What are We Waiting For?
Madonna and child in St Thomas Episcopal Church, Fifth Avenue, NYC |
During Advent, we talk a lot about expectation and preparation. Many of us long for some time of contemplation and quiet during the season. Most of us live such busy lives that the thought of quiet time is refreshing. We long for it.
But what are we preparing for, really? Is it the baby?
Those among us who are parents have had the experience of preparing for a baby. There is definitely preparation: painting the room, setting up the crib, buying linens and clothes and baby accessories. Choosing a name. And there is longing and imagining, too. What will the baby be like? What books will we read to the baby in the rocking chair?
But then the baby comes, and life is suddenly different. Maybe having the baby in the house plays out as we expected. But usually that doesn't happen. And furthermore, and to my mind more importantly, we are changed because of the baby among us. We are transformed. Sometimes we are transformed into sleep-deprived grouches; sometimes we are transformed into people who suddenly would willingly lay down our lives for another. Who knows what will happen, but we will be transformed. And it doesn't come without a cost.
It is transformation that we are preparing for, expecting, waiting for. Not just the birth of the Christ Child, as wonderful as that is. We are called to prepare for change, again, to be expectant about what new thing God may be calling us to do. And so we try to make space in our days and in our lives (and yes, being quiet and listening is a good way to do that, even if we can only manage a few minutes a day) to listen out for God's call to us in this place and at this time.
Transformation is not without risk and pain. We in the church aren't really into that. I've heard more people than I can count explain that the church is the one thing they can count on that will never change. They value that because the world is so chaotic. But a church that doesn't change, or a Christian that is not willing to be transformed, is dead.

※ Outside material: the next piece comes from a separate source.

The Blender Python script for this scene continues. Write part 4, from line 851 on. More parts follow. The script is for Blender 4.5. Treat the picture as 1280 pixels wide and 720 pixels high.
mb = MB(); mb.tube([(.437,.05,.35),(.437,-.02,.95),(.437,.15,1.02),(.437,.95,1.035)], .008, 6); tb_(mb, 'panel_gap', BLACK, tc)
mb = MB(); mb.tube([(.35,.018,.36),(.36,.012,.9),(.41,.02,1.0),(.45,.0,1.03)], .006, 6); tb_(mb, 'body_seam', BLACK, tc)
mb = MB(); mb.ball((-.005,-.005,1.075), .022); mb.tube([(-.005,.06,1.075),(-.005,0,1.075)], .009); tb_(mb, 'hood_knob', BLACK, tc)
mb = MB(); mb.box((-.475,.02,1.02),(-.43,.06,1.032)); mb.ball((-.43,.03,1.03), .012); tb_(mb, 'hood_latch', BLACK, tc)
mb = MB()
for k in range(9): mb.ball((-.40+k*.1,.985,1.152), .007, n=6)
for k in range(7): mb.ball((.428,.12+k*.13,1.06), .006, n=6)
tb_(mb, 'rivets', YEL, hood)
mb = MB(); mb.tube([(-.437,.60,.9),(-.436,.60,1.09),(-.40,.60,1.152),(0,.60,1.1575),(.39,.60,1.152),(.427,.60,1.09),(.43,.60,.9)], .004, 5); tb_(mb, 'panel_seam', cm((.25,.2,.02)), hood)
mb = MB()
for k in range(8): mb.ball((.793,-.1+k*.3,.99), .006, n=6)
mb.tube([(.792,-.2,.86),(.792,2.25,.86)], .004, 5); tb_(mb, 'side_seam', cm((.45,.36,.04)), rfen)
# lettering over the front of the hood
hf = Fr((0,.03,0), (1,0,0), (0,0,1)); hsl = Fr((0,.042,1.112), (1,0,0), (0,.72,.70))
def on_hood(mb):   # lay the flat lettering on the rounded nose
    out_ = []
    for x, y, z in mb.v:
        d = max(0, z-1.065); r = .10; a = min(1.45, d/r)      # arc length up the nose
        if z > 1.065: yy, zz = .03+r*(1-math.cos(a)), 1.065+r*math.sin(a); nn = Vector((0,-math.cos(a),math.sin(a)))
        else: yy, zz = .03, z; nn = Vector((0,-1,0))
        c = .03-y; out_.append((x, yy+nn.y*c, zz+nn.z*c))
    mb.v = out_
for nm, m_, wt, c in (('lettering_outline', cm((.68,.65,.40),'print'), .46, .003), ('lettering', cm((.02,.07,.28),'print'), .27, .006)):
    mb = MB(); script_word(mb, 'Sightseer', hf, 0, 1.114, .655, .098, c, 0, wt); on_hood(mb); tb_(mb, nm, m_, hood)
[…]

If our God is a living God, and the Christ Child will come again and again, and someday the Lord will return and expect to find us not sitting and waiting but alert and working for the Kingdom, then the pain of change is going to be part of the equation. Transformation seldom happens without at least some discomfort and disequilibrium.
And so, this Advent, may we be ready to risk giving up the notion that it is simply a season of sitting by the fire in our slippers with soft music and twinkling lights at hand, all wonderfulness and sweetness. May we be willing to expect no less than transformation.